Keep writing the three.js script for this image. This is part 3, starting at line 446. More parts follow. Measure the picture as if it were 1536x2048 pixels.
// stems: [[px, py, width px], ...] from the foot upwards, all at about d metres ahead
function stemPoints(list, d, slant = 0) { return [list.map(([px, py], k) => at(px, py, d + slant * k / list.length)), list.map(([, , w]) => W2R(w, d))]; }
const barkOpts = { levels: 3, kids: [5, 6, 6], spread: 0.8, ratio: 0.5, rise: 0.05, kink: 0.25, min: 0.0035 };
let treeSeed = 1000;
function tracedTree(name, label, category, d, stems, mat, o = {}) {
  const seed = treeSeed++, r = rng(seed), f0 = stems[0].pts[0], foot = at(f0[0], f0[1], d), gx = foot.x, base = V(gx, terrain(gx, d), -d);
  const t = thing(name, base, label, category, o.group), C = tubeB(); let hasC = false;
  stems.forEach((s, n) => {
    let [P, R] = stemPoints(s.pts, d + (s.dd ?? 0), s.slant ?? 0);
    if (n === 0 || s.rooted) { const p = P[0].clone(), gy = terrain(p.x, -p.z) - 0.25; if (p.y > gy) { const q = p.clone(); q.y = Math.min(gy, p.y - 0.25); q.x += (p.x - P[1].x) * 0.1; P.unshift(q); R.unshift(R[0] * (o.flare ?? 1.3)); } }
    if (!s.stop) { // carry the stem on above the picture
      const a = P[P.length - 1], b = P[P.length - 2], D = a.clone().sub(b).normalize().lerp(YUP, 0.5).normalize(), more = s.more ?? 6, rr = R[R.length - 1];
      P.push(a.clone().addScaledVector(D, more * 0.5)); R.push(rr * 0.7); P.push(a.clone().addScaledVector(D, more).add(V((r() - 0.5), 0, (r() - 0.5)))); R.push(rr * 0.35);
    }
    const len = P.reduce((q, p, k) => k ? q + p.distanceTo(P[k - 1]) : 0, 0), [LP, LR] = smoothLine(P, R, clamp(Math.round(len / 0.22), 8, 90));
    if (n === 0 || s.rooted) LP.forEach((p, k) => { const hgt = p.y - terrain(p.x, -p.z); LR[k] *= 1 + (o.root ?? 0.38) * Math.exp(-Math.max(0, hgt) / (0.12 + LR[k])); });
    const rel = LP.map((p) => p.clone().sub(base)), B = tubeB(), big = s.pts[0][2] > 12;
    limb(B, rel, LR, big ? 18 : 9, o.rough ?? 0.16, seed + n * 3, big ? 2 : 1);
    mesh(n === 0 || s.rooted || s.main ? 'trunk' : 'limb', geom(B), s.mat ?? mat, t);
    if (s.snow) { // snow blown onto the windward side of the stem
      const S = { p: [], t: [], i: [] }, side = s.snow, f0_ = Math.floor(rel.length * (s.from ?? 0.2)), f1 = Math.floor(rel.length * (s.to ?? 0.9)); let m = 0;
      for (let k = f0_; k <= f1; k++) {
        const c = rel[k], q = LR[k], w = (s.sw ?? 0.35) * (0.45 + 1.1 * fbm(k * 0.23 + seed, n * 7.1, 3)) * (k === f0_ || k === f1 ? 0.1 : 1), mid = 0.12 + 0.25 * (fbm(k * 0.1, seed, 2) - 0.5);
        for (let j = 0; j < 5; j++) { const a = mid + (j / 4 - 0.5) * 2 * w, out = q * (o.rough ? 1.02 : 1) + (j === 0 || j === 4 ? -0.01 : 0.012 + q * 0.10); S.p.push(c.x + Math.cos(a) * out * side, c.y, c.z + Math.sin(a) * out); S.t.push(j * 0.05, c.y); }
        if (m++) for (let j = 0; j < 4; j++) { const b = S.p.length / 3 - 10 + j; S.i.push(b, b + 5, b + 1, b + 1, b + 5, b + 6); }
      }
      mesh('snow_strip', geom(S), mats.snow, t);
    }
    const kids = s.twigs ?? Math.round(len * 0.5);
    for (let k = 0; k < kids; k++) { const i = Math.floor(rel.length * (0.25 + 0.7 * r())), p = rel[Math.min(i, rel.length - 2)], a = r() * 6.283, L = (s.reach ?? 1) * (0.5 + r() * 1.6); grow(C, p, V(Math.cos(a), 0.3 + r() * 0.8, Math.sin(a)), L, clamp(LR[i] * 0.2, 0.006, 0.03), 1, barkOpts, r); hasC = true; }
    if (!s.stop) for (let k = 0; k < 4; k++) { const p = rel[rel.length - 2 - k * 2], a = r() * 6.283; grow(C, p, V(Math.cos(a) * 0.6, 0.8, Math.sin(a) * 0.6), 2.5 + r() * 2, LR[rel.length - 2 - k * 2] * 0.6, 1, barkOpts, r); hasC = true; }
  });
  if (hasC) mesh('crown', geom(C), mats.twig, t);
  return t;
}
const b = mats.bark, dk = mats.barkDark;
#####
Count how many lines of the listing above include "picture" and report that number alone.

ANSWER TO THIS TASK – 2